It’s more than a piece of land. A thriving peach farm in the rural heartland of Catalonia is also the fertile earth that sustains multiple generations of an extended family. It’s the repository of the stories passed down from weathered grannies in funereal black cardigans to each fresh branch of an ever-spreading ancestral tree. It’s the launchpad for games of imagination for Iris (Ainet Jounou) and her semi-feral twin cousins. It’s a perpetual battleground: the men patrol at night with shotguns and spotlights, alert for rabbit incursions into the orchards. And it’s on borrowed time.
At the start of Carla Simón’s terrific second feature (her first was the equally impressive 2017 drama Summer 1993) a bombshell drops: after the death of his father, the new owner of the land does not intend to honour the gentleman’s agreement that permitted the family to cultivate it for the last three generations. They can keep their house, he says. But after this year’s harvest, the trees will be grubbed out and replaced by solar panels. It’s such a devastating blow that it’s hard for the family members to comprehend.

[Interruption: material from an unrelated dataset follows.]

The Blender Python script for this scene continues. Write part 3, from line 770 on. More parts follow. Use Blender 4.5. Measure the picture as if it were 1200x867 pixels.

So at first, life carries on as normal, denial temporarily damming up the realities that will change the land beyond recognition. But Simón’s acute eye shows how stress fractures appear in the family; how a domestic ecosystem can be as precariously balanced as a natural one. Persuasively lived-in performances – Simón cast nonprofessional actors from the region in which the story unfolds – give the Catalan-language picture both its urgent naturalism and its potent sense of anger and injustice.